News In Brief

About 600 Kosovar men, many of them given up for dead, crossed into Albania after being freed from Serb prison camps in Kosovo. The ethnic Albanians said they were detained as Kosovo Liberation Army suspects and were systematically beaten - a claim that UN officials appeared to confirm by reporting that the refugees were in poor physical condition.

Contradicting US claims that increased deployments of NATO ground troops in the Balkans would be primarily so they could serve as humanitarian watchdogs , British Foreign Secretary Robin Cook said they would be "more than just a peacekeeping force." Cook told the BBC that alliance planners were close to ratifying proposals to increase ground troops to between 40,000 and 50,000 to ensure that Yugoslav President Milosevic "could not threaten Kosovo again." London's Sunday Times reported that at least 18,000 more NATO troops - 8,000 of them Americans - will be sent to the Balkans in the next two months.

Responding to anti-aircraft fire during a routine patrol of a no-fly zone, US jets again bombed artillery sites in northern Iraq. All attacking aircraft returned safely to base in neighboring Turkey, an Air Force spokesman said. Such airstrikes have become commonplace since mid-December, when the Baghdad government began challenging the no-fly zones set up after the Gulf War to protect the region's mainly Kurdish population. US and British jets require Turkish permission for planned strikes against Iraq, but planes flying from the Incirlik base may fire in self-defense against any threat, including being tracked by radar.

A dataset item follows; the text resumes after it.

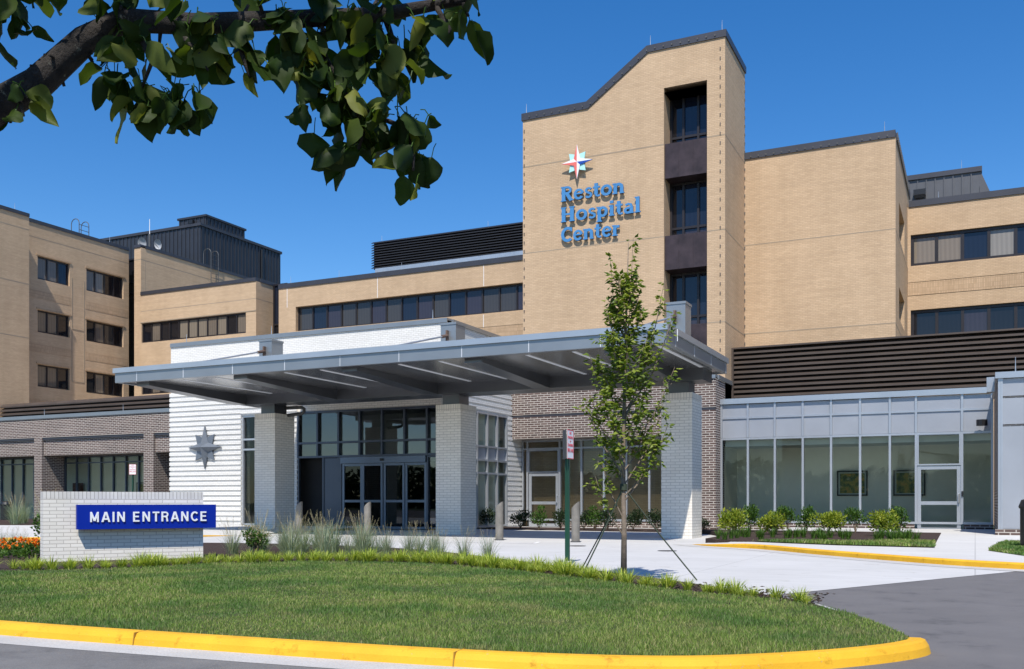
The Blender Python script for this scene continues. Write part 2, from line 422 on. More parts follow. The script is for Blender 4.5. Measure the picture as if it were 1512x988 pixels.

Government officials ordered the closure of the oldest Christian church in the central Chinese city of Xian. The building was ordered sold and the proceeds used for a new church outside the city. After learning that the Public Security Bureau was sending police to disperse a 'round-the-clock security watch, 500 Christians rushed to the church and linked arms to prevent it from being dispersed. With the number of worshippers often soaring to as many as 3,000 on Sundays, officials have become worried about the potential for social instability.

An armed group detonated bombs and began shooting indiscriminately at civilians in a village near Medea, 60 miles south of the Algerian capital, Algiers. At least 10 deaths were reported. There were no immediate claims of responsibility, although suspicion fell on fundamentalist Islamic militants. An attack in the same region last week killed seven people - six of them children. Approximately 75,000 people have been killed since 1992, when a violent Islamic rebellion erupted following the Army's cancellation of legislative elections that Muslim fundamentalists were poised to win.

Food and relief supplies were dropped from helicopters in remote areas of Pakistan in the aftermath of a last week's 170-m.p.h. cyclone. Thousands of villages in Sindh province were submerged. Authorities said at least 400 people died and 6,000 others are reported missing.